This blog was adapted from its original version on VMblog.com
We launched our company in 2014 to create a solution for the new category of unstructured data management. While some of the early tenets that we created the company around – regaining control over unstructured data and getting deep visibility into data to make better decisions and maximize cost savings – are still paramount for customers, there is so much more today. Today we see a host of new requirements for AI, self-service, departmental collaboration, cloud migrations and compliance. I’ve put together some predictions for next year in that light here.
Storage Teams Advance User Self-Service
The trends towards IT-as-a-Service coupled with increased interest in AI are causing enterprise storage teams to look for ways to manage data across storage vendors and deliver new and improved data services to business users. Most (85%) of IT leaders in the Komprise 2023 State of Unstructured Data Management say that non-IT users should have a role in managing their own data and 62% already have attained some level of user self-service for unstructured data management. Data storage professionals will need to focus on tighter collaboration with departments, such as through showback reporting, to cut costs by finding and tiering cold data and eliminating unnecessary duplicates. End users should be able to quickly search for the types of files they need and inform IT about their intentions so that IT can set policies for data movement – such as to a cloud AI service.
IT Will Create GenAI Guardrails for Data
The Komprise survey shows that organizations are largely allowing employee use of GenAI and most have outlined some restrictions on data or applications. Yet there are limitations on guardrails due to the early, amorphous nature of the technology and a lack of understanding in how the tools work behind the scenes and what vendors are doing (or not) to protect organizations and their data. It’s hard to fully control employee use, as with shadow IT. The best place to start is to create and enforce a comprehensive data governance framework that manages the Security, Privacy, Lineage, Ownership, and Governance (SPLOG) of data interactions with AI. Read our blog post here.
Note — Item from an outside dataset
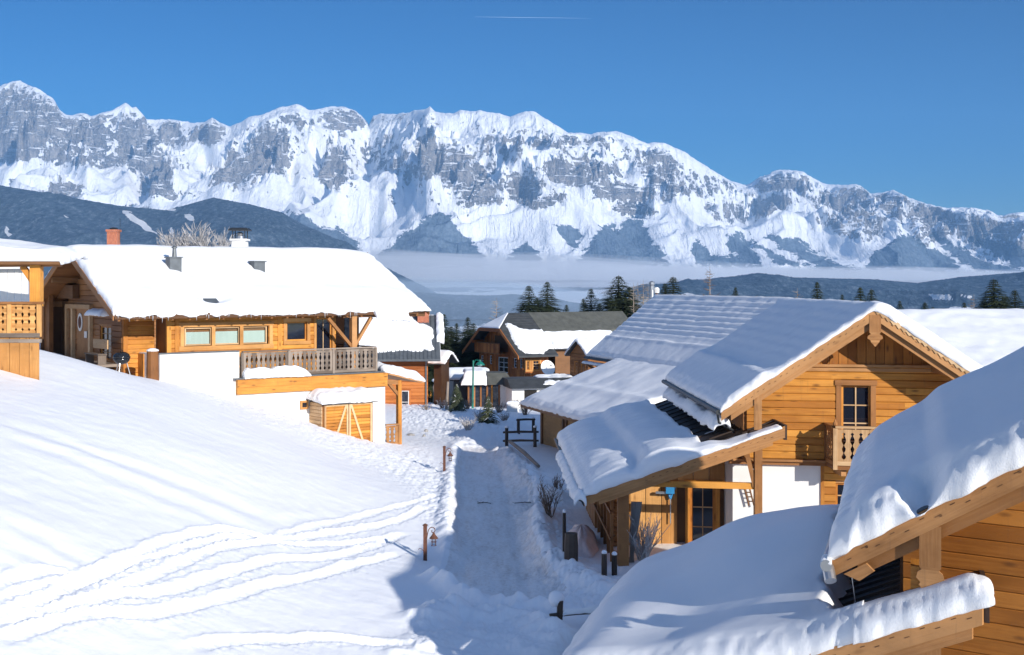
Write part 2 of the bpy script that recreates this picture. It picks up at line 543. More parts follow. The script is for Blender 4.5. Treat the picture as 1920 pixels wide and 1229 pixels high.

AI Data Governance Will be Layered
Given the multifarious threats from generative AI, it’s hard to imagine a single AI data governance solution that will fit the bill. Instead, there will be layers of AI security tools, starting at the network layer to prevent the access of blocked data by an AI tool or prevent users from sending corporate data to unauthorized AI services. There would be another level of protection at the data layer which audits which data was moved, where, when and by whom and alerts if PII or sensitive data is being shared. Finally, there could be a security mechanism at the user layer that may warn users when they are engineering prompts with corporate or sensitive data or provides feedback when prompts may be giving away too much corporate context.
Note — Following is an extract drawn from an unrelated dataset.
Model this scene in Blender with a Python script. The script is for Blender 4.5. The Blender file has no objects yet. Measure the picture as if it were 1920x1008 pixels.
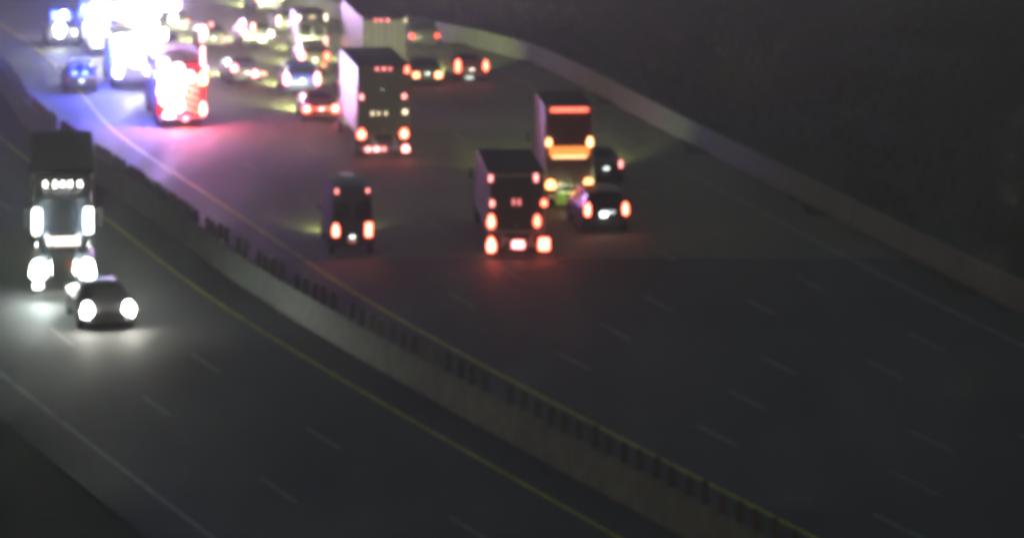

Cloud Migrations Will Require Specific Cost Optimization Strategies
Common tactics to avoid cloud waste include leveraging cost savings plans and other pricing promotions offered by the cloud vendors, using commercial spend monitoring tools, deleting duplicate and orphaned data and reducing cloud sprawl through automated discovery and corporate policies. An independent unstructured data management solution informs cloud migrations by giving storage and IT managers a means to view and analyze data assets across all storage and establish automated movement of data to the most cost-effective storage solution for current needs. This avoids data sitting endlessly on high-priced storage when it’s no longer active. Continuous data lifecycle management through automated policies can also ensure that data moves to the optimal location as it ages or its business value changes.
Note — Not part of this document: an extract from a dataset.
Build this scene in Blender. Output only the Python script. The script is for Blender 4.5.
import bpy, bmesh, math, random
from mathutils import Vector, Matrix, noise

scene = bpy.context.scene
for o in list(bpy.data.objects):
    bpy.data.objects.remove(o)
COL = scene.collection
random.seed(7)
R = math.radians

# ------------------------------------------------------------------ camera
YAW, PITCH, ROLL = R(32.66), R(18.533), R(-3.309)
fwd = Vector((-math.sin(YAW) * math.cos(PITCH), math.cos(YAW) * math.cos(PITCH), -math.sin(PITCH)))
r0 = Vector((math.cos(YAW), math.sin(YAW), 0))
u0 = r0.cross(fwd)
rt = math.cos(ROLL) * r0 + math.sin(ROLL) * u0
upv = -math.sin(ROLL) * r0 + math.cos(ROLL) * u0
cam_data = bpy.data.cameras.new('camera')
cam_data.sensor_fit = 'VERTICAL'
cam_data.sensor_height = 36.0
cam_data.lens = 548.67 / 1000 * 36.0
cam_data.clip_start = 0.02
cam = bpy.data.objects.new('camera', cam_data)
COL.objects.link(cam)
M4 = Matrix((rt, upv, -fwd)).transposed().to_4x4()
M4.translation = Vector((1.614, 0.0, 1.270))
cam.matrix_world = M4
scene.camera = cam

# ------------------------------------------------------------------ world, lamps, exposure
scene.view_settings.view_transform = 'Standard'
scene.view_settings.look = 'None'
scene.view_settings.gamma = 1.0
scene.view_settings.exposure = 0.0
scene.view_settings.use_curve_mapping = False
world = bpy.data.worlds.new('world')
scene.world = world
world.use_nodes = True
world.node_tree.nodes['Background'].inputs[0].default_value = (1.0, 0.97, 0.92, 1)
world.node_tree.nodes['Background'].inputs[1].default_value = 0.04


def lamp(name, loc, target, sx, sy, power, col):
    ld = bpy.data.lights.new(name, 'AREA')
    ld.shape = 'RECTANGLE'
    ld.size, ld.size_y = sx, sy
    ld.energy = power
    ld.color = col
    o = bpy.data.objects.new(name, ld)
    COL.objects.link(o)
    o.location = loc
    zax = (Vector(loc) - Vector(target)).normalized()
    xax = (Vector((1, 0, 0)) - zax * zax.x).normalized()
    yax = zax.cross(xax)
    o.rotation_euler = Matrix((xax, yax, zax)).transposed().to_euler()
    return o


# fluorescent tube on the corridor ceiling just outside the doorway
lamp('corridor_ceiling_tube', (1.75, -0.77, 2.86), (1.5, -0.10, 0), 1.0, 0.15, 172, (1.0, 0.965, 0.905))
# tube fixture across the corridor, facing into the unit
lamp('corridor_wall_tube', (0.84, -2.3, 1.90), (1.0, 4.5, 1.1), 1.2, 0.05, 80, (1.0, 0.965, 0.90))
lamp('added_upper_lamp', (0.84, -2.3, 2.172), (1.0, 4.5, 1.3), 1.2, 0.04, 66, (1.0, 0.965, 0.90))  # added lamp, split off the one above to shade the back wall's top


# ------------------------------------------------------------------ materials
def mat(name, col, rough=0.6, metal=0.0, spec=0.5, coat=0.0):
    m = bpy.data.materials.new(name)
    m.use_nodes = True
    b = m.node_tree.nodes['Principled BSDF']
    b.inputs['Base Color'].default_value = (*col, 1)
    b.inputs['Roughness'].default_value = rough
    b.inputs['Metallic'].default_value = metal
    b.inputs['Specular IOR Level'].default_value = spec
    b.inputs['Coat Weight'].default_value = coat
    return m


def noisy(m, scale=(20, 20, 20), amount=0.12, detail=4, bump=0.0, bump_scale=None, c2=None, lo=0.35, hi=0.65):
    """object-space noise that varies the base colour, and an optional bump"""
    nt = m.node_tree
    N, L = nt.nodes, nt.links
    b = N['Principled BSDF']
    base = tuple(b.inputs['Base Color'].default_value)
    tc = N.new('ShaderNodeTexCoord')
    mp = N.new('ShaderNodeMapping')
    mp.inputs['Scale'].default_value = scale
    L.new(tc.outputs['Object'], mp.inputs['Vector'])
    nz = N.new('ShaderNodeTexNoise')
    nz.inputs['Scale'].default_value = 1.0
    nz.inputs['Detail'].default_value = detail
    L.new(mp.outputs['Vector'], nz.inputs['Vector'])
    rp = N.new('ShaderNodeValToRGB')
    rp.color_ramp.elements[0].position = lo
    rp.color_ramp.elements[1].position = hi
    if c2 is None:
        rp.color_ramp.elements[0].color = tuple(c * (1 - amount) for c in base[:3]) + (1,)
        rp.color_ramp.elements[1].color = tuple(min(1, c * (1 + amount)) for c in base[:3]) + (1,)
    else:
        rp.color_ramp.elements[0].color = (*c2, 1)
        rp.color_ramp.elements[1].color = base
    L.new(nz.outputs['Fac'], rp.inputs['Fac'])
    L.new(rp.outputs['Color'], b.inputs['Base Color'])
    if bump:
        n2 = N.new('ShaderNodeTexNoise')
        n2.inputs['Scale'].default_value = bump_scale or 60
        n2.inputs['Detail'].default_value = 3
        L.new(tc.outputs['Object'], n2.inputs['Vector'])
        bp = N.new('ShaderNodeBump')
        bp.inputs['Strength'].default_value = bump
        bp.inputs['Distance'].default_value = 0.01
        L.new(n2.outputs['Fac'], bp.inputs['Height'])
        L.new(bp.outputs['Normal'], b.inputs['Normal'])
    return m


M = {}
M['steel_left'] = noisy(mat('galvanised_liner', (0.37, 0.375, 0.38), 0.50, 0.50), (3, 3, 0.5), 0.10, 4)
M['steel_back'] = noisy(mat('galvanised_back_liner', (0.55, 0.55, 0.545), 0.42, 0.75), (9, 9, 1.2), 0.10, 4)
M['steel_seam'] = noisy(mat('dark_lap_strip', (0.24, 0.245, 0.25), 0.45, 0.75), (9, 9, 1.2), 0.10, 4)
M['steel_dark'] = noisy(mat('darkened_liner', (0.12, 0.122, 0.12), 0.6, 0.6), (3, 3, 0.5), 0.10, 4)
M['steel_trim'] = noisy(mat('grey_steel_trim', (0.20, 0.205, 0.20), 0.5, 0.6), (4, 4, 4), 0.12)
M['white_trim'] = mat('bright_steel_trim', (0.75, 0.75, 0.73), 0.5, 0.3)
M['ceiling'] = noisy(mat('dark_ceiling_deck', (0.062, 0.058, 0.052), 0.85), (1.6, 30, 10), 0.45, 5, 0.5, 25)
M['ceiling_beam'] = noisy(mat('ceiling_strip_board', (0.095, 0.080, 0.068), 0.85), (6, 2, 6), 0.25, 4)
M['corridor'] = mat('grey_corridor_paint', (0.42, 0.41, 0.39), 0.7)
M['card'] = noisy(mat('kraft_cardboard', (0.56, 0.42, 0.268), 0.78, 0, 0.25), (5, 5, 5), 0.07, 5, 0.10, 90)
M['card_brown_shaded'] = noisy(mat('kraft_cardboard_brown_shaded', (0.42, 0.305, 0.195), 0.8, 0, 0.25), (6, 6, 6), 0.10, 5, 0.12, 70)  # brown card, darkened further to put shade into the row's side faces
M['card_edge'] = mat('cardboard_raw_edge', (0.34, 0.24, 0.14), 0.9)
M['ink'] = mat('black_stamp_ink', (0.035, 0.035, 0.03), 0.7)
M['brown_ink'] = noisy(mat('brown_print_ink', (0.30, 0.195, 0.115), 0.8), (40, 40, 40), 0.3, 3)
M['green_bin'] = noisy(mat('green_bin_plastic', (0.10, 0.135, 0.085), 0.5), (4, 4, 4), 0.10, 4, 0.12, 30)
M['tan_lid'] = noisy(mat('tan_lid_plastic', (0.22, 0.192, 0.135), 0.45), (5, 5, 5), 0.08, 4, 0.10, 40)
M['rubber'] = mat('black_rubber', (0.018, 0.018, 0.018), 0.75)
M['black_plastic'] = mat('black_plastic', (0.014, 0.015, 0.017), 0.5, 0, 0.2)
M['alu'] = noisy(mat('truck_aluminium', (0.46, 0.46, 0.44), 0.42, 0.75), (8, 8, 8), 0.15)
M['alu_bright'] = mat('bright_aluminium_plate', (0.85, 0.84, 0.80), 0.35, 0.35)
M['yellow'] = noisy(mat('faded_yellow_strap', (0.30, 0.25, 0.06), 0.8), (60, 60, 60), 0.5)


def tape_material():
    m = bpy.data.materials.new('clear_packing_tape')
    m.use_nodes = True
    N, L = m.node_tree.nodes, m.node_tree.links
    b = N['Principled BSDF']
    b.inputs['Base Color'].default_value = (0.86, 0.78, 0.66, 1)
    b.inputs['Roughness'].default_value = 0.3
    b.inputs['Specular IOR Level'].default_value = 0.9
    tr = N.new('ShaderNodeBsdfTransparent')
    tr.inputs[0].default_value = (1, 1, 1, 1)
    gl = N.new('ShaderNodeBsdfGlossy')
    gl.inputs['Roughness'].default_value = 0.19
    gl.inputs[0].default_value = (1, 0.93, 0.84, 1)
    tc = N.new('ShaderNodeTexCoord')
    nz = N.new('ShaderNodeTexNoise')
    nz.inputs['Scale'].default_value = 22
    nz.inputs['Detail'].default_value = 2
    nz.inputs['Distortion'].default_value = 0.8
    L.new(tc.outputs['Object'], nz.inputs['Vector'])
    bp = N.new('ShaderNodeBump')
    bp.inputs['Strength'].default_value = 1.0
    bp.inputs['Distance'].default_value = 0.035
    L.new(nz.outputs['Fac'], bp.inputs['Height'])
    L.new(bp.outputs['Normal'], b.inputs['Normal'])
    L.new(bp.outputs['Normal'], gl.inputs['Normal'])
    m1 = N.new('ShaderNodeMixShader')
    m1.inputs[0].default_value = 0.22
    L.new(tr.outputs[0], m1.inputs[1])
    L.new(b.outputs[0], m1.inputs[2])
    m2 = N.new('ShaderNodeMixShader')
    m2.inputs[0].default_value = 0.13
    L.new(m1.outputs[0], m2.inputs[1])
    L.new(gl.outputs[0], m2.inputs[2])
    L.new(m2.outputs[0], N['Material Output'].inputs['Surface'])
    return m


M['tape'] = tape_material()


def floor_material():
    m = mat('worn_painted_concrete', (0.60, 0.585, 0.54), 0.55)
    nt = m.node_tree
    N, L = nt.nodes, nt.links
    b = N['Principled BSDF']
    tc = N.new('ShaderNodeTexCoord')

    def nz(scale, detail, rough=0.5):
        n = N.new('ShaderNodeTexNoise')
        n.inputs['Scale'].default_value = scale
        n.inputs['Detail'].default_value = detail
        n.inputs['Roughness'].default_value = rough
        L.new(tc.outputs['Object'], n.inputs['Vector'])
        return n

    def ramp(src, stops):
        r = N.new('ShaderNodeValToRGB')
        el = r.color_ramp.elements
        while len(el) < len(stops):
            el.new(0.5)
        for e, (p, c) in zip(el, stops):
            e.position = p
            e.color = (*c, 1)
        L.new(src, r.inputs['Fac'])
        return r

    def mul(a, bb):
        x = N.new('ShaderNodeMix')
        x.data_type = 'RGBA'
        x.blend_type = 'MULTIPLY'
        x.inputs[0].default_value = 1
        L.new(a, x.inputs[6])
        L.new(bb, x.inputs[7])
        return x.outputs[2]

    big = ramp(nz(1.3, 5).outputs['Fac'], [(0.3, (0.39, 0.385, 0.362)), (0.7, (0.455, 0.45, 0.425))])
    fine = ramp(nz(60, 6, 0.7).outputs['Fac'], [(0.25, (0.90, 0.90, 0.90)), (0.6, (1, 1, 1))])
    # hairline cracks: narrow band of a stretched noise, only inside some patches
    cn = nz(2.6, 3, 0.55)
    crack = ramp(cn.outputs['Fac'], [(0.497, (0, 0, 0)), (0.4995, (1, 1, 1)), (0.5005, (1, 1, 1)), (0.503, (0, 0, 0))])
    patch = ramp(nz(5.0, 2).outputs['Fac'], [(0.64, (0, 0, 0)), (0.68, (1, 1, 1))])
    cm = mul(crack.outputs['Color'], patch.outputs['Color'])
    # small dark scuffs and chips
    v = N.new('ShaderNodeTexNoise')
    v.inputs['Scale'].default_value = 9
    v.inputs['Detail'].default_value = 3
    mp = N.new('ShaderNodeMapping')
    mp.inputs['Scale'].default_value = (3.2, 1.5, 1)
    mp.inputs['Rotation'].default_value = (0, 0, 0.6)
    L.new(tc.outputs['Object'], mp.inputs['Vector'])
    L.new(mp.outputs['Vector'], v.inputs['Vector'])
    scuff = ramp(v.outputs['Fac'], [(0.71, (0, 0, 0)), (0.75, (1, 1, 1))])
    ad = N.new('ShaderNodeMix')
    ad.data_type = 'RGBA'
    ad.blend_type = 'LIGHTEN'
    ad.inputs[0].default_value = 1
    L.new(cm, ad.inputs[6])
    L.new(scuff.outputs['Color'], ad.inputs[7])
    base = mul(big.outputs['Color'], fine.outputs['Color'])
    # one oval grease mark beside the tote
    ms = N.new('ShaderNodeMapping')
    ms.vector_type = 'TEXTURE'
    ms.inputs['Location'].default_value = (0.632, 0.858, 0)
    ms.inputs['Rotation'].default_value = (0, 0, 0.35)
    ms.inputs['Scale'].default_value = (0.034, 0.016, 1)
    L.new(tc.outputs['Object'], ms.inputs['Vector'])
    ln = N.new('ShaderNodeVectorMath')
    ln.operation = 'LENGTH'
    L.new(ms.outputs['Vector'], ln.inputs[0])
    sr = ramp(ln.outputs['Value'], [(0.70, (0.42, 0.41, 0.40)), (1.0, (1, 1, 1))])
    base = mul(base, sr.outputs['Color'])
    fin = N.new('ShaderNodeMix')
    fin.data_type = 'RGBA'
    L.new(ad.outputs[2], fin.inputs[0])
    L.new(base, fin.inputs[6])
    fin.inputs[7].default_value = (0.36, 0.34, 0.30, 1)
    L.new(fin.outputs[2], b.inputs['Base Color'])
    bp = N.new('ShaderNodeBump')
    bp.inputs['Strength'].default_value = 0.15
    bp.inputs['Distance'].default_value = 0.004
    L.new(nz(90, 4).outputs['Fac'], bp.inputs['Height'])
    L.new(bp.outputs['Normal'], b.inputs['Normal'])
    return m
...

IT Will Seek Unified Storage and Data Metrics
Storage managers do not have a single console to see detailed usage and capacity data on both storage and data assets. This is important now because unstructured data growth has exploded in recent years, creating massive strain on IT budgets and complexity plus increased security and compliance risks. Plus, storage managers are increasingly procuring storage from many different vendors. That’s making it difficult to see trends to save money or manage capacity, performance and security more effectively for end users. Komprise introduced Storage insights this fall to help customers work more effectively and productively. As industry analyst Steve McDowell remarked recently in Forbes: “Storage Insights is unique in the market in providing a holistic view of an enterprise’s unstructured data across cloud boundaries, including data stored on-prem on nearly every storage vendor’s solution. That’s powerful.”